Remote technical support during hurricane Iota

In November 2020 central America was struck twice by devastating hurricanes. First came hurricane Eta and after that hurricane Iota, which both caused widespread flooding and landslides. Together, Eta and Iota led to billions of dollars in damages, hundreds of thousands of people displaced and hundreds losses of life[1].

Upon the request of the government of Guatemala the Dutch Risk Reduction facility (DRR-Team) offered remote technical support during the arrival of hurricane Iota. HKV helped in that effort by providing rapid expert advice on hazard mapping and impact assessment. The open data sources and processing functionalities of Google Earth Engine were used to rapidly set up an interactive platform showing flood and landslide hazard maps, as associated with forecasted rainfall data for hurricane Iota.

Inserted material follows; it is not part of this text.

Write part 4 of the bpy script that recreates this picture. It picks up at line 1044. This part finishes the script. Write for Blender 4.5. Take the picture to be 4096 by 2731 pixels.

The interactive platform can be accessed here:

The platform also shows population centers, airports, the road network, power plants and more to allow a rough interpretation of potential flood and landslide impact. This way, the information in the platform supported local authorities in narrowing down regions with elevated probabilities of damage and helped in guiding humanitarian and disaster response activities.

Authorities in Guatemala expressed gratitude for the remote technical support and were also specifically interested in the techniques that were used to construct the hazard maps and to configure the online platform. Therefore we organized three follow-up technical training sessions in Spanish to transfer knowledge on these topics. The sessions received wide interest and drew participants from government and private institutions in Guatemala, Honduras, Nicaragua and Costa Rica.